Task prompt: Return all the data below as it stands, minus the pictures.

○ ○ ○

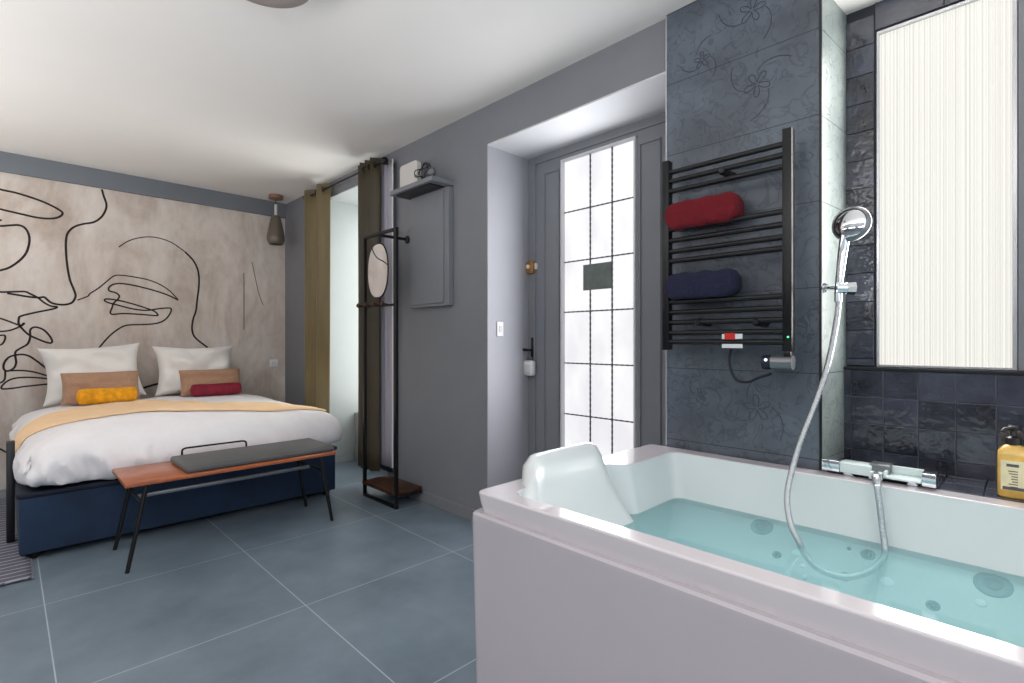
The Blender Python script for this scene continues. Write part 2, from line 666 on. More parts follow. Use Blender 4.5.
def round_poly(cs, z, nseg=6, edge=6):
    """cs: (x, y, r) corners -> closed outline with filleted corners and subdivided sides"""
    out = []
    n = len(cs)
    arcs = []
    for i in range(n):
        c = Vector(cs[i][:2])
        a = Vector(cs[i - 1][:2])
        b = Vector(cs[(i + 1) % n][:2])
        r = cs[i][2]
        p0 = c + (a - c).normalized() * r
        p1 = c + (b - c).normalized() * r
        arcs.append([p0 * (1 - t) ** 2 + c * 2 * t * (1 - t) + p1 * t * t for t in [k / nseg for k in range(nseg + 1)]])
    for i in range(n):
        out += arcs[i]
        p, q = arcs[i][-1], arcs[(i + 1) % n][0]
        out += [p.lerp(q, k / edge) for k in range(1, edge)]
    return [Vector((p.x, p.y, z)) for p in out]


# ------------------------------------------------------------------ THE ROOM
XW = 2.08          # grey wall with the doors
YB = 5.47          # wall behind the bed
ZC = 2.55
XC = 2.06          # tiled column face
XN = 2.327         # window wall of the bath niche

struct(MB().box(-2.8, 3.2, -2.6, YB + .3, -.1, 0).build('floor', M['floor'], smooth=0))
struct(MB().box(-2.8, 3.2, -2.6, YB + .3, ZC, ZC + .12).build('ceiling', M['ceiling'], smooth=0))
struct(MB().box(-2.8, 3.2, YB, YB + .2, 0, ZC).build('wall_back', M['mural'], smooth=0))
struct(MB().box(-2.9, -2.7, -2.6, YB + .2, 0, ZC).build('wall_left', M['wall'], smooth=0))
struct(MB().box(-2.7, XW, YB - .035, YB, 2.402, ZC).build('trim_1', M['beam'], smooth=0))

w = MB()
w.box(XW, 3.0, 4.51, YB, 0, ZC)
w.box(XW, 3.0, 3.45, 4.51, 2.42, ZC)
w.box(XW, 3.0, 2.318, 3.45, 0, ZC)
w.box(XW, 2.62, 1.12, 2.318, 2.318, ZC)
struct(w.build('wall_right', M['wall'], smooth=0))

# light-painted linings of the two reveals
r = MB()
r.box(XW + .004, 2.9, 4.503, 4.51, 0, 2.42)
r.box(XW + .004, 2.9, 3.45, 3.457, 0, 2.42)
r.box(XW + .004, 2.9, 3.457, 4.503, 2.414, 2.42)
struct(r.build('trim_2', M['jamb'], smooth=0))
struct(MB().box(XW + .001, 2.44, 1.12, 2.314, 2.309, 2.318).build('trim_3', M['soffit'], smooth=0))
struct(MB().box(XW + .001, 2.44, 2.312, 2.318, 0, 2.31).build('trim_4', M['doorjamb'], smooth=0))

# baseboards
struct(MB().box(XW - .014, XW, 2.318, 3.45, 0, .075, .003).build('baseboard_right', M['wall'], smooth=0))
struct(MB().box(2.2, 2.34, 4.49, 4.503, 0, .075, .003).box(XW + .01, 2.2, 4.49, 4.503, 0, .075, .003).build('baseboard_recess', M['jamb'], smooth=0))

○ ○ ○

Output:
The Blender Python script for this scene continues. Write part 2, from line 666 on. More parts follow. Use Blender 4.5.
def round_poly(cs, z, nseg=6, edge=6):
    """cs: (x, y, r) corners -> closed outline with filleted corners and subdivided sides"""
    out = []
    n = len(cs)
    arcs = []
    for i in range(n):
        c = Vector(cs[i][:2])
        a = Vector(cs[i - 1][:2])
        b = Vector(cs[(i + 1) % n][:2])
        r = cs[i][2]
        p0 = c + (a - c).normalized() * r
        p1 = c + (b - c).normalized() * r
        arcs.append([p0 * (1 - t) ** 2 + c * 2 * t * (1 - t) + p1 * t * t for t in [k / nseg for k in range(nseg + 1)]])
    for i in range(n):
        out += arcs[i]
        p, q = arcs[i][-1], arcs[(i + 1) % n][0]
        out += [p.lerp(q, k / edge) for k in range(1, edge)]
    return [Vector((p.x, p.y, z)) for p in out]


# ------------------------------------------------------------------ THE ROOM
XW = 2.08          # grey wall with the doors
YB = 5.47          # wall behind the bed
ZC = 2.55
XC = 2.06          # tiled column face
XN = 2.327         # window wall of the bath niche

struct(MB().box(-2.8, 3.2, -2.6, YB + .3, -.1, 0).build('floor', M['floor'], smooth=0))
struct(MB().box(-2.8, 3.2, -2.6, YB + .3, ZC, ZC + .12).build('ceiling', M['ceiling'], smooth=0))
struct(MB().box(-2.8, 3.2, YB, YB + .2, 0, ZC).build('wall_back', M['mural'], smooth=0))
struct(MB().box(-2.9, -2.7, -2.6, YB + .2, 0, ZC).build('wall_left', M['wall'], smooth=0))
struct(MB().box(-2.7, XW, YB - .035, YB, 2.402, ZC).build('trim_1', M['beam'], smooth=0))

w = MB()
w.box(XW, 3.0, 4.51, YB, 0, ZC)
w.box(XW, 3.0, 3.45, 4.51, 2.42, ZC)
w.box(XW, 3.0, 2.318, 3.45, 0, ZC)
w.box(XW, 2.62, 1.12, 2.318, 2.318, ZC)
struct(w.build('wall_right', M['wall'], smooth=0))

# light-painted linings of the two reveals
r = MB()
r.box(XW + .004, 2.9, 4.503, 4.51, 0, 2.42)
r.box(XW + .004, 2.9, 3.45, 3.457, 0, 2.42)
r.box(XW + .004, 2.9, 3.457, 4.503, 2.414, 2.42)
struct(r.build('trim_2', M['jamb'], smooth=0))
struct(MB().box(XW + .001, 2.44, 1.12, 2.314, 2.309, 2.318).build('trim_3', M['soffit'], smooth=0))
struct(MB().box(XW + .001, 2.44, 2.312, 2.318, 0, 2.31).build('trim_4', M['doorjamb'], smooth=0))

# baseboards
struct(MB().box(XW - .014, XW, 2.318, 3.45, 0, .075, .003).build('baseboard_right', M['wall'], smooth=0))
struct(MB().box(2.2, 2.34, 4.49, 4.503, 0, .075, .003).box(XW + .01, 2.2, 4.49, 4.503, 0, .075, .003).build('baseboard_recess', M['jamb'], smooth=0))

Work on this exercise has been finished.